There's lots of commentary by the Judge that the case has been heavily in the media, and the media has reported that this is the same case, however, we don't have any judicial documents to substantiate that.

And I write a note here that it now sounds like Geragos has won, well, at least has stopped the extradition in it's tracks.

Judge: "My ruling is against the people on whether he has to be here. My ruling is that we can proceed without him. On the issue of judicial notice, I think you (people) prevail." Then there is quite a bit of wrangling to try to get a date to come back that everyone can agree on. The Judge did state that he needs documents from Japan, translated, from three different court rulings. The arraignment, the trial court, and Japan's high court that over ruled. We're talking about thousands of pages of documents, translated. That's going to take a while.

Gerago's motion to quash the arrest warrant would fail because he did not include these documents in with his motion to show his client had legally been prosecuted before. A date is finally chosen to reappear. June 16th.

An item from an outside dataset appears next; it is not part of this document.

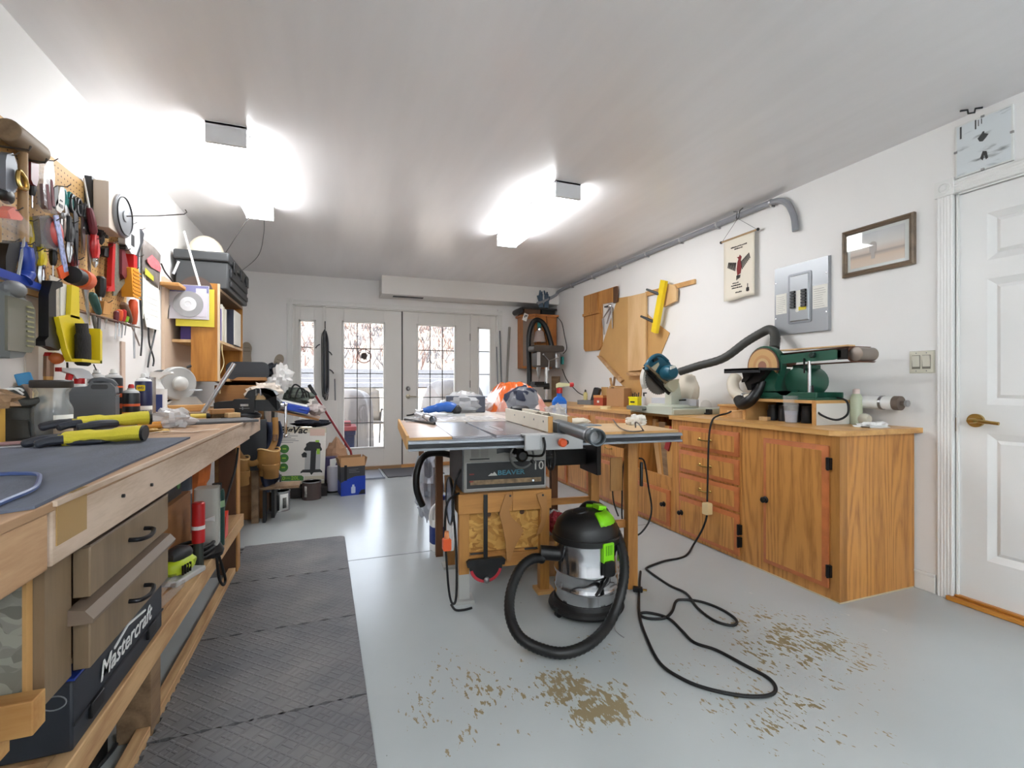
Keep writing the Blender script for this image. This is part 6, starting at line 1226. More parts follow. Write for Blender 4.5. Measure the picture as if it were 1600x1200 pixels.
sb = T('trigger_spray', 'white and red trigger sprayer standing behind the grey jug', 'spray bottle', bx(124, -1.0)+Vector((0, 0, .0)), 180+60); sb.scale = (1, 1, .93)
O('bottle', MB().lathe([(.042, 0), (.045, .01), (.045, .14), (.03, .19), (.014, .21)], 18), mWhite, sb); O('collar', MB().lathe([(.018, .205), (.018, .23)], 14), mRed, sb)
O('sprayer', MB().prism([(-.05, .228), (.02, .228), (.03, .245), (.075, .262), (.075, .275), (.0, .275), (-.03, .262)], -.013, .013), M('pale grey sprayer', (206, 206, 208), .4), sb, bev=.003); O('trigger', MB().prism([(.025, .25), (.045, .255), (.05, .225), (.035, .215)], -.007, .007), mRed, sb); O('nozzle', MB().box(.074, .085, -.01, .01, .258, .276), mRed, sb)
def can(nm, label, P, r, h, body, bands, top=mLGrey, nozzle=mWhite, straw=False, cap=None):
    t = T(nm, label, 'spray can', P)
    O('can_body', MB().lathe([(r*.95, 0), (r, .004), (r, h), (r*.97, h+.004)], 24), body, t)
    for k, (z0, z1, mt) in enumerate(bands): O('label_band', MB().lathe([(r*1.004, h*z0), (r*1.008, h*z0+.0005), (r*1.008, h*z1-.0005), (r*1.004, h*z1)], 24), mt, t)
    if cap: O('cap', MB().lathe([(r*.96, h), (r*.96, h+cap[0]), (r*.9, h+cap[0]+.006)], 24), cap[1], t)
    else:
        O('dome', MB().lathe([(r, h), (r*.8, h+.014), (r*.45, h+.02), (r*.42, h+.026)], 24), top, t); O('nozzle', MB().lathe([(.012, h+.022), (.012, h+.036), (.008, h+.044)], 12), nozzle, t)
    return t
mCanB = M('black can label', (30, 31, 36), .35); mCanO = M('orange can label', (226, 98, 46), .4); mCanY = M('amber can label', (222, 142, 32), .4); mNavy = M('navy can label', (32, 40, 84), .35); mTin = M('tin', (186, 186, 188), .25, .8)
k1 = can('aerosol_can', 'tall black and orange aerosol can with white nozzle on bench', bn(177, 664), .036, .215, mCanB, ((.60, .68, mCanO), (.36, .46, mCanO), (.80, .84, mCanO)))
txt('lettering', 'autozone', .016, mCanO, k1, (0, -.0365, .18), sx=.9)
O('round_mark', MB().at((.008, -.036, .065), (90, 0, 0)).lathe([(.02, -.0005), (.02, .001)], 18), mWhite, k1)
can('aerosol_can', 'shorter black and amber aerosol can in front of the tall ones', bn(205, 664), .033, .145, mCanB, ((.05, .42, mCanY), (.6, .68, mCanO)), nozzle=mRed)
k3 = can('aerosol_can', 'dark blue can with yellow badge and white cap on bench', bn(222, 659)+Vector((0, .02, 0)), .036, .20, mNavy, ((.0, .40, mWhite), (.22, .30, mNavy)), top=mWhite)
O('badge', MB().prism(rrect(-.018, .018, .155, .185, .006), -.0385, -.036), mYellow, k3); txt('lettering', 'WD', .015, mNavy, k3, (0, -.039, .17), off=.03)
can('aerosol_can', 'silver topped can with a thin straw standing behind the grey jug', bx(151, -1.01), .034, .215, mTin, ((.72, .8, mRed),), nozzle=mWhite)
O('straw', MB().cyl((0, 0, .25), (.02, -.08, .275), .0025, n=6), mDark, bpy.data.objects['aerosol_can.003'])
O('flat_tin', MB().prism(rrect(-.012, .012, -.05, .05, .003), 0, .225, 'xy'), mTin, label='narrow silver tin standing beside the navy can', cat='tin', loc=bn(232, 658)+Vector((0, .02, 0)), rz=0, bev=.003)
sp2 = T('spray_cleaner', 'white spray cleaner bottle with a blue label on the bench', 'spray bottle', bx(246, -.96), -10)
O('bottle', MB().prism(rrect(-.045, .045, -.03, .03, .02), 0, .16, 'xy').lathe([(.035, .16), (.016, .20), (.014, .22)], 14), mWhite, sp2, bev=.004); O('label', MB().box(-.035, .04, -.0315, -.029, .03, .13), M('blue label', (40, 62, 130), .4), sp2)
O('sprayer', MB().prism([(-.035, .235), (-.03, .26), (.075, .262), (.08, .25), (.04, .24), (.015, .22), (-.02, .22)], -.014, .014), mWhite, sp2, bev=.003)
# left clutter
ybx = T('yellow_box', 'yellow carton with red and white print at the left edge', 'carton', bn(3, 698)+Vector((-.06, .0, 0)), 8)
O('carton', MB().box(-.09, .045, -.03, .06, 0, .115), M('mustard yellow card', (224, 176, 74), .55), ybx, bev=.002)
O('red_shape', MB().prism([(a*.03-.01, b*.012+.03) for a, b in circ(1, 16)], -.031, -.0295), mRed, ybx); O('white_shape', MB().prism([(-.03, .005), (.0, .005), (.005, .05), (-.015, .07), (-.03, .05)], -.0305, -.0292), mWhite, ybx)
O('round_mark', MB().prism([(a*.012-.008, b*.009+.075) for a, b in circ(1, 14)], -.031, -.0295), mOrange, ybx)
jn = MB().ball((0, 0, .02), (.09, .04, .035), 18, .7, 12, 3, 0); O('junk_heap', jn, [M('tan scraps', (150, 120, 90), .8, var=.4, vs=30)], label='heap of tan and black small hardware on top of yellow carton', cat='hardware', loc=bn(3, 698)+Vector((-.07, .02, .115)), kind='stuff')
bg = T('leather_pouch', 'dark grey leather pouch with a white wire handle on bench', 'pouch', bn(40, 690)+Vector((-.07, .07, 0)), 10)
mPouch = M('dark grey leather', (62, 62, 58), .55, bump=.3, bs=40)
O('pouch_body', MB().tube(sm([(0, 0, 0), (0, 0, .06), (-.01, 0, .12), (-.03, 0, .165)], 5), [.075]*5+[.075]*5+[.06]*5+[.035], 14, flat=.6), mPouch, bg); O('pouch_flap', MB().tube(sm([(-.05, -.03, .16), (.0, -.045, .13), (.05, -.04, .125), (.09, -.02, .14)], 5), .014, 10), mPouch, bg); O('side_pocket', MB().prism([(.0, .01), (.06, .01), (.055, .07), (.0, .075)], -.055, -.04), mPouch, bg, bev=.005)
for d_ in (0, .012): O('wire_loop', MB().tube(sm([(-.06, -.04, .165), (-.08, -.05, .13), (-.07, -.05, .115), (-.03, -.04, .16), (.01+d_, -.03, .175), (.04, -.04, .155+d_)], 5), .0035, 6), mWhite, bg)
tbx = T('sponge_holder', 'small clear bottle with a blue folded cap by the wall', 'bottle', bx(38, -1.03), 20); O('bottle', MB().lathe([(.02, 0), (.02, .17), (.014, .19)], 14), M('brown tinted bottle', (150, 130, 116), .2, alpha=.8), tbx); O('cap', MB().at((0, 0, .205), (0, -15, 0)).box(-.02, .022, -.014, .014, -.018, .024), M('cyan blue cap', (38, 132, 184), .4), tbx, bev=.004)
O('tan_card', MB().at((0, 0, .102), (-10, 0, 0)).box(-.07, .07, -.003, .003, -.1, .1), M('tan card', (206, 188, 146), .8), label='tan card leaning on the wall behind the jar', cat='card', loc=bx(60, -1.06), rz=80)
pbr = T('paint_brush', 'upright paint brush with red ferrule behind black lidded jar', 'brush', bx(74, -1.06), 20); O('handle', MB().tube([(0, 0, .0), (0.003, 0, .22)], [.012, .015], 10), M('amber handle', (186, 140, 74), .4), pbr); O('ferrule', MB().tube([(.003, 0, .22), (.004, 0, .30)], [.016, .016], 10), M('tin brown ferrule', (140, 110, 90), .35, .5), pbr); O('tip', MB().tube([(.004, 0, .30), (.004, 0, .315)], [.017, .012], 10), mRed, pbr)
lv = T('lever_tool', 'black handled scraper lying at the left edge of the mat', 'scraper', bn(5, 703)+Vector((-.02, 0, .006)), 15); O('blade', MB().box(-.09, .10, -.012, .012, 0, .004), mSteel, lv); O('grip', MB().tube([(-.11, 0, .012), (-.03, 0, .014)], .012, 8), mBlack, lv); O('pointer', MB().tube([(.0, .03, .008), (.16, .08, .008)], [.006, .003], 6), M('red tip rod', (160, 120, 116), .4), lv)
# middle of the bench
sdv = T('screwdriver', 'amber handled screwdriver lying on the bench beside gloves', 'screwdriver', bn(224, 666, .014), 28); O('handle', MB().tube(sm([(-.02, 0, 0), (.0, 0, 0), (.04, 0, .002), (.065, 0, .002), (.07, 0, .002)], 4), [.011]*4+[.015]*4+[.016]*4+[.013]*4+[.006], 12), M('amber handle plastic', (214, 146, 60), .2), sdv); O('shaft', MB().tube([(-.02, 0, 0), (-.13, 0, -.008)], [.006, .004], 8), mSteel, sdv)
O('brass_bits', MB().ball((0, 0, .006), (.04, .025, .01), 14, .8, 7, 4, 0).ball((.05, .01, .005), (.02, .02, .008), 10, .6, 8, 4, 0), M('brassy shavings', (196, 160, 84), .3, .6), label='small brassy hardware bits lying near the screwdriver', cat='hardware', loc=bn(232, 676), kind='stuff')
O('paper_strip', MB().grid(lambda u, v: (-.13+.26*u, -.012+.024*v, .002+.008*abs(math.sin(u*5))), 14, 2), M('cream strip', (224, 206, 188), .8), label='curled cream strip of veneer lying on the bench top', cat='strip', loc=bn(282, 677), rz=12, solid=.001)
crumple('plastic_bag', bn(268, 655, .035), (.085, .07, .045), 'crumpled clear plastic bag on the bench beside the grey mat', 'bag', M('milky crumpled film', (226, 226, 228), .2, alpha=.6, bump=.8, bs=30), 41, 26, .5, 2.4)
O('grey_pad', MB().box(-.17, .17, -.11, .11, 0, .012), M('grey felt pad', (98, 98, 100), .9, var=.06), label='flat grey pad under the wire brush near bench end', cat='pad', loc=bn(335, 660), rz=25, bev=.003)
O('black_pad', MB().box(-.09, .1, -.05, .05, 0, .008), mBlack, label='thin black strip pad below the crumpled plastic bag', cat='pad', loc=bn(264, 663), rz=20, bev=.002)
O('probe_rod', MB().tube(sm([bn(270, 668, .006), bn(283, 660, .02), bn(290, 655, .03)], 3), .004, 6), mSteel, label='thin metal rod sticking out from the black pad', cat='rod')
br = T('wire_brush', 'wooden block brush lying on the grey pad', 'brush', bn(347, 652, .0135), 25); O('block', MB().box(-.055, .055, -.02, .02, .018, .045), M('brown brush block', (158, 112, 62), .5), br, bev=.004); O('bristles', MB().box(-.05, .05, -.018, .018, 0, .018), M('dark bristle', (92, 70, 44), .9, bump=1, bs=300), br)
O('pale_block', MB().box(-.03, .03, -.03, .03, 0, .024), mPale, label='pale square wood block lying beside the wire brush', cat='wood block', loc=bn(363, 652, .0135), rz=30, bev=.002)
ch_ = T('chisel', 'yellow and black handled chisel lying on the grey pad', 'chisel', bn(312, 650, .022), 8); O('yellow_ferrule', MB().tube([(-.04, 0, 0), (.03, 0, 0)], .012, 10), M('yellow ferrule', (220, 196, 90), .4), ch_); O('handle', MB().tube([(.03, 0, 0), (.11, 0, 0)], [.015, .014], 10), mBlack, ch_); O('head', MB().ball((-.06, 0, -.003), (.03, .018, .012), 10, .3, 4), mDark, ch_)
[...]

As I'm leaving the courtroom, I see over on the far left side of the courtroom in the almost the back row, Pat Dixon sitting by himself in casual clothes.

The press conference is held in the same place on the Temple Street plaza. It's not really a big "plaza" like one would think but just the small open space in front of the building.

Smiling, Geragos tells the dozens of Japanese reporters, "The judge ruled that Miura didn't have to be here. (At the next hearing) at that time, we are hopeful that the case will be thrown out. The judge decided that Miura didn't need to be here. We've won that we won't have to drag him here. I'm disappointed only in that he has to sit there for another five weeks. Miura will be on video for the next hearing."

Then Sandi speaks to the press, and I can't hear her over the street traffic. I'm too far back in the crowd.

"The Judge says that Miura doesn't have to be here for the double jeopardy ruling, but that he also needs to see the rulings from the Japanese court before he can rule ( on double jeopardy)."

Sandi goes onto say that these are hundreds of pages of documents and it will take some time to get them from Japan and translated. She sort of hinted that the date of June 16th will probably be delayed again depending on how long it takes to get these documents and get them translated.

And that's it. I give donchais a call to update her on today's proceedings and I take the train back home.